Of course, all the usual doubts emerged in response.
Does the Illawarra sporting public care about baseball enough to support it? Is there enough playing talent in Australia to support more teams in the ABL?
You could ask the same questions about basketball in Wollongong, if you were trying to establish the Hawks in the NBL today.
But the Hawks are one of the great survival stories in Australian sport and could yet be an NBL title threat again this season, with some more Rob Beveridge magic.
So as the A-League dithers and netball preferred the financial security of aligning with AFL clubs, rather than considering the Illawarra’s bid to play in the national competition, baseball is taking us seriously.
Of course there would need to be funding for an upgrade of facilities, most likely at Berkeley rather than Sunday’s venue at Dalton Park, but the likes of Australian Trent D’Antonio shows the Illawarra has the ability to develop top-class talent.
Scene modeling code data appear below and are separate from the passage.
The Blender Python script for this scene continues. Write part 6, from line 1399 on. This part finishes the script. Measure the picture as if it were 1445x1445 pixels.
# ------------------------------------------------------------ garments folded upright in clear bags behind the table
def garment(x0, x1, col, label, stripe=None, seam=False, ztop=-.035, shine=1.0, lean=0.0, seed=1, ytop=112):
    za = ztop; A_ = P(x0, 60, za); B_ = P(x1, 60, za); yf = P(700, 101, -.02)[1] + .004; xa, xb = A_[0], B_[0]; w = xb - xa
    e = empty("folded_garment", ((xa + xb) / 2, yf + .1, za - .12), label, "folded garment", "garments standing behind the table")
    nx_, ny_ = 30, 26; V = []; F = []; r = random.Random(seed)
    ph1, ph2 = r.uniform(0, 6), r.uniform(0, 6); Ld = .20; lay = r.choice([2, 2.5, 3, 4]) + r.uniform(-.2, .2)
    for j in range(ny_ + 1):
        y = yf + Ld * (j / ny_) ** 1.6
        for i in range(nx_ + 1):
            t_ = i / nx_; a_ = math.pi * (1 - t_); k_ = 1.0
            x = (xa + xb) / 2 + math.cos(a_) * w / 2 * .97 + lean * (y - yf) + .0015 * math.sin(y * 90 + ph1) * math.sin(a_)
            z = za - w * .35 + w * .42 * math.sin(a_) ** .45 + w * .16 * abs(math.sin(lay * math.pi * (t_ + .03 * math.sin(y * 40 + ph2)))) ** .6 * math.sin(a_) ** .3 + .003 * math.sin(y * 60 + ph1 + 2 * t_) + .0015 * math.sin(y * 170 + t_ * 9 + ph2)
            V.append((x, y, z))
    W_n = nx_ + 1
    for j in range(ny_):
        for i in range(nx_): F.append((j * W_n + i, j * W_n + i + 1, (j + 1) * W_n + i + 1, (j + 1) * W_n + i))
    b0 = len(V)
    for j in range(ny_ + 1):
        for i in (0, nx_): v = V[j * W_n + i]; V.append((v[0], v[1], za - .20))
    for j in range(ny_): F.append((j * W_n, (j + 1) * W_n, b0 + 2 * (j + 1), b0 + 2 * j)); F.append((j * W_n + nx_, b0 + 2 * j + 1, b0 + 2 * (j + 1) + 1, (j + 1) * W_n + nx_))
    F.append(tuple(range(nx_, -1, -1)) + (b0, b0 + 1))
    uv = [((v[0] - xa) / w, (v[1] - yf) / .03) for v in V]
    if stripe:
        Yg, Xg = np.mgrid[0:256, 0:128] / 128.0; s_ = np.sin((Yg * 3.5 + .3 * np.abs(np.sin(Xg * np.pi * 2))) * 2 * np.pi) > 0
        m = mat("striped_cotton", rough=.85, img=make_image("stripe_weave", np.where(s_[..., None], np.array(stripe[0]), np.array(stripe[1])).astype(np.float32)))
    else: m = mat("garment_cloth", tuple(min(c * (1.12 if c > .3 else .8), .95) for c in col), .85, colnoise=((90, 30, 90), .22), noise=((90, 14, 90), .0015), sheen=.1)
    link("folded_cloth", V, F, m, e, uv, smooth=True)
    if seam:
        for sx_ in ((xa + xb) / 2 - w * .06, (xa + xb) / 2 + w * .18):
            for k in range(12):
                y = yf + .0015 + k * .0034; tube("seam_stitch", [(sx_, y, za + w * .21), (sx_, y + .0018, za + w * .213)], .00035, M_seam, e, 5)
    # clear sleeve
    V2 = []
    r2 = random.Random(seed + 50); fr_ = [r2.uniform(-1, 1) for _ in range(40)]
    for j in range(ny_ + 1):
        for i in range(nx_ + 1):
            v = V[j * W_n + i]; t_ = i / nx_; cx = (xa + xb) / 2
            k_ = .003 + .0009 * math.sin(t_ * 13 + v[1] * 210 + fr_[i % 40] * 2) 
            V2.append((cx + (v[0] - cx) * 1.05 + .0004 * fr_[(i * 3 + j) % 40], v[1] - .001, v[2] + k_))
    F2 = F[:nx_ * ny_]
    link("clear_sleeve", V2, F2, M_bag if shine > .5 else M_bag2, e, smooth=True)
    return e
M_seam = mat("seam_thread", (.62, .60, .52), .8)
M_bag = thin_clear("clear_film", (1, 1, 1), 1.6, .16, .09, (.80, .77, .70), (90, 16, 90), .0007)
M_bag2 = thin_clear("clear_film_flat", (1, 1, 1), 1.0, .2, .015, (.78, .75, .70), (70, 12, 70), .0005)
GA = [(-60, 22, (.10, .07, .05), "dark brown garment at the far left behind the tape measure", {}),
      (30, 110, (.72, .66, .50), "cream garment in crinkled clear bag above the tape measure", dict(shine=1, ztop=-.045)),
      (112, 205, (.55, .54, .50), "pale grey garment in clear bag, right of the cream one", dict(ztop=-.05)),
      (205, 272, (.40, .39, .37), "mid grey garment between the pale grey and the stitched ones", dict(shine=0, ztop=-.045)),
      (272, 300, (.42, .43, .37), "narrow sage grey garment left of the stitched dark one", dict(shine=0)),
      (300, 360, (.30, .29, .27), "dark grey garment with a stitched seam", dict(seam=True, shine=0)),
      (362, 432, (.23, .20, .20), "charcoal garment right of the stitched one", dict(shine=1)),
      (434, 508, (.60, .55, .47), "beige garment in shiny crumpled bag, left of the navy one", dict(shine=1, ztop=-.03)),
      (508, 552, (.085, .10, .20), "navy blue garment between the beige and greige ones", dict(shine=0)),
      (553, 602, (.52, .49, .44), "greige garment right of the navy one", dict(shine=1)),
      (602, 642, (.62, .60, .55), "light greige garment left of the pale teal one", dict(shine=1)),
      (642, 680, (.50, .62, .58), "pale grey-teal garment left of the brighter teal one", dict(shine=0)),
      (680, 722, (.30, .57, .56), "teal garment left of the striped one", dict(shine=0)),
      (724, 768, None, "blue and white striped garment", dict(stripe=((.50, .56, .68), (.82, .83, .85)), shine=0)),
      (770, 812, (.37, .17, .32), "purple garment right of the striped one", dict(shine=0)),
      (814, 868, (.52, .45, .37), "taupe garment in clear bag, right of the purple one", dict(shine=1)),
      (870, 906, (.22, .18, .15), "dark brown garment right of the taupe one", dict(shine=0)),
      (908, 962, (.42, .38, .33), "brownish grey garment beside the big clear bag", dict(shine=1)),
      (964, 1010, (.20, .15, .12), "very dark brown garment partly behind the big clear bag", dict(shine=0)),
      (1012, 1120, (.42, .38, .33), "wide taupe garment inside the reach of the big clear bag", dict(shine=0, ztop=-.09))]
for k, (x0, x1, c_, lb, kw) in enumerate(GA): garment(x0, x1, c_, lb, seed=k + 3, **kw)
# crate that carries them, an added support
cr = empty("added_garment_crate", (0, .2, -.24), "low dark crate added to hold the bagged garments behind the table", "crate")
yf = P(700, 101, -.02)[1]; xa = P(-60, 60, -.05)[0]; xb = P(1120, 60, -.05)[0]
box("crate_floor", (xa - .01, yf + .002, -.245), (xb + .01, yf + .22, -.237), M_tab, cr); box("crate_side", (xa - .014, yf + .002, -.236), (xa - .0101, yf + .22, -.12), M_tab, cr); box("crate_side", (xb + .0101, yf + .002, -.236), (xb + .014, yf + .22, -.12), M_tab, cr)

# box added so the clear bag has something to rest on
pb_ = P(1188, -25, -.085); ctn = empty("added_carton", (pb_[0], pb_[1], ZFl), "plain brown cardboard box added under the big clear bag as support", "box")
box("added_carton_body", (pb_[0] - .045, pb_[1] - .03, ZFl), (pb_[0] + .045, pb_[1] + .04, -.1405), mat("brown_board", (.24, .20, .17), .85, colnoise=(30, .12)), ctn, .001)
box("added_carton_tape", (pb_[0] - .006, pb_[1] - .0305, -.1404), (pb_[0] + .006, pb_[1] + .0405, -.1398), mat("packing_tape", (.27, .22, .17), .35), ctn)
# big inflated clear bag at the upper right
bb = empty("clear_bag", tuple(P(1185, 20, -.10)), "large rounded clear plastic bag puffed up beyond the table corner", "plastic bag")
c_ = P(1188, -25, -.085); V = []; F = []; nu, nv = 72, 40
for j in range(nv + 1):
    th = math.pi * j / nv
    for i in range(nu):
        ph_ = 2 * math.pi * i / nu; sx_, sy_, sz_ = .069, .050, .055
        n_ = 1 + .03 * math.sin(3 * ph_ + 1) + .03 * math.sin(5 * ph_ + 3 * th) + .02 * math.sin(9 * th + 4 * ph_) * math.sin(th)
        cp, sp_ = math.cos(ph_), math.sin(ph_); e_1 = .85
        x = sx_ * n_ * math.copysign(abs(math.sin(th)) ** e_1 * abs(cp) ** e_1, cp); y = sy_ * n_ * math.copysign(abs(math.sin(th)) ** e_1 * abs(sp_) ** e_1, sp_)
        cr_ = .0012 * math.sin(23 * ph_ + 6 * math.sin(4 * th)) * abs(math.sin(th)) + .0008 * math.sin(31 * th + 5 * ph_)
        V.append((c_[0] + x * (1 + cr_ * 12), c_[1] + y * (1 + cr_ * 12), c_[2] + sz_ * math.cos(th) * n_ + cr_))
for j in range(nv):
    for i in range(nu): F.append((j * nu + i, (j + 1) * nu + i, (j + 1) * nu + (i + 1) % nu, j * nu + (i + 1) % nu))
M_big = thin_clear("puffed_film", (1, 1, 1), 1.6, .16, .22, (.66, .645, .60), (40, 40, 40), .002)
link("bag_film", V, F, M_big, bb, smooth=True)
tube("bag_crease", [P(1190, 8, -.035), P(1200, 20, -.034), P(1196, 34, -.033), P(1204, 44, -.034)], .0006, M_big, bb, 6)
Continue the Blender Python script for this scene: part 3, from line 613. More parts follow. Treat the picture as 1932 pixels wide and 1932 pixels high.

Ashes to Ashes, credibility to dust
Cricket’s identity crisis has firmly become part of the national psyche now.
For a day and an hour, England were boring. Killing Test cricket more slowly than their run rate.
The pitch had made the start to the Ashes series lifeless, so the narrative went.
We now have to use the light-up bails in Tests, apparently, like a stuffy old man showing his grandchildren how cool he is now he’s bought one of these smart-phones all the kids are talking about.
And the suddenly, it happened.
Just as England were pressing the advantage, they collapsed faster than credibility in Australian politics.
And then came Australia’s own batting downfall, like the match was being played on a completely different surface.
One full of landmines and, according to Channel Nine’s commentary, a need for urgency, when patience was required.
As ever, the death of Test cricket has been greatly exaggerated.